Die erste Instanz hat dem Kündigungsschutzantrag stattgegeben und die Beklagte zur vorläufigen Weiterbeschäftigung des Klägers bis zum rechtskräftigen Abschluss des Rechtsstreits verurteilt. Das Gericht begründete seine Entscheidung damit, dass die Beklagte ihre Kündigung nicht auf außerbetriebliche Umstände stützen könne, da weder ersichtlich sei, aufgrund welcher Auftrags- und Personalplanungen sie von einem dauerhaften Auftragsrückgang ausgehe, noch, inwieweit ein Umsatzrückgang den Wegfall von Beschäftigungsbedürfnissen zur Folge habe.

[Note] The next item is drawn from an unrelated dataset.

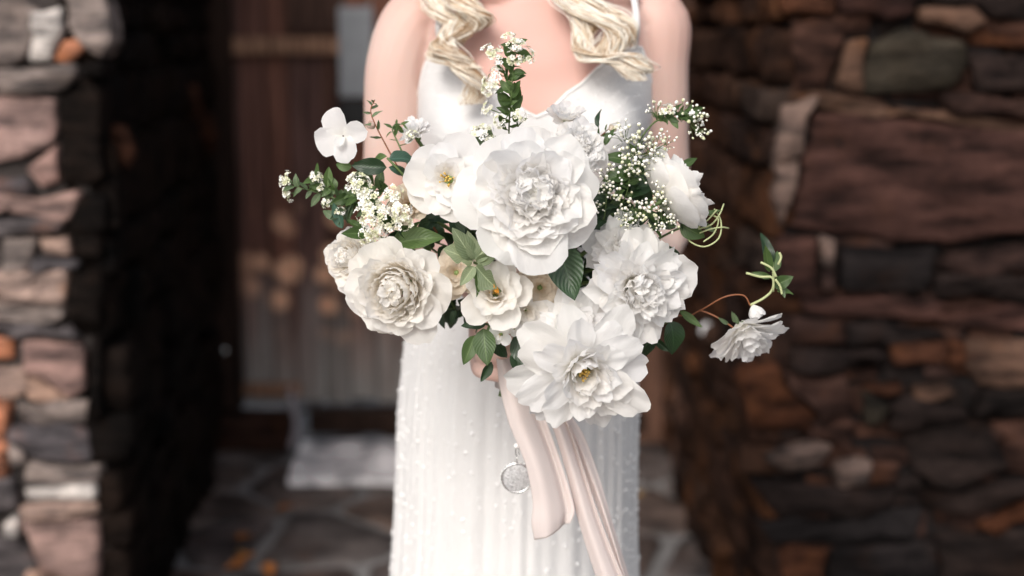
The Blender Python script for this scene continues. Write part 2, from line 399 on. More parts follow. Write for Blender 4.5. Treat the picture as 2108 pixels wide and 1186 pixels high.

Die beklagte Arbeitgeberin rügte sodann mit ihrer Berufung insbesondere, dass das Arbeitsgericht die Anforderungen an die Darlegungslast des Arbeitgebers für eine durch Auftragsrückgang bedingte Kündigung zu hoch angesetzt habe.

Das LAG Köln teilte die Rechtsauffassung der ersten Instanz und wies die Berufung als unbegründet ab. Die Beklagte konnte – so das LAG Köln – nicht darlegen, dass der Abbau der Leitungsebene durch Streichung eines einzelnen Arbeitsplatzes (unternehmerische Entscheidung) organisatorisch durchführbar und zeitlich nachhaltig ist.

Die Entscheidung des LAG Köln verdeutlicht, dass der Arbeitgeber im gerichtlichen Verfahren präzise darlegen und erläutern muss, in welchem Umfang und aufgrund welcher Maßnahmen die vom gekündigten Arbeitnehmer bisher ausgeübten Tätigkeiten zukünftig entfallen. Zudem muss der Arbeitgeber anhand einer schlüssigen Prognose im Einzelnen darstellen, wie die anfallenden Arbeiten vom verbliebenen Personal ohne überobligationsmäßige Leistungen (im Rahmen einer vertraglich geschuldeten Arbeitszeit) erledigt werden können.

Fazit

Das Urteil des LAG Köln knüpft inhaltlich an die Rechtsprechung des BAG vom 24.5.2012 – 2 AZR 124/11 an. Durch die erhöhte Darlegungslast des Arbeitgebers im Falle betriebsbedingter Kündigungen von einzelnen leitenden Angestellten wird zu Recht dem Kündigungsschutz Rechnung getragen. Zutreffend stellt das Gericht fest, dass die unternehmerische Entscheidung des Arbeitgebers, eine konkret definierte Stelle zu streichen, gleichbedeutend mit einer Kündigungsentscheidung ist. Andernfalls würde der betroffene leitende Angestellte faktisch keinen Kündigungsschutz genießen, wäre eine solche unternehmerische Entscheidung des Arbeitgebers nicht gerichtlich voll überprüfbar.

Es verbleibt allerdings weiterhin unklar, wie hoch die Darlegungslast des Arbeitgebers für die vom Gericht aufgestellten Prüfungsmaßstäbe der Nachhaltigkeit und organisatorischen Durchführbarkeit ist. Der Arbeitgeber ist folglich gut beraten, detailliert und präzise darzulegen, welcher verbleibende Arbeitnehmer die konkreten Arbeiten der betriebsbedingt gekündigten leitenden Angestellten übernehmen wird.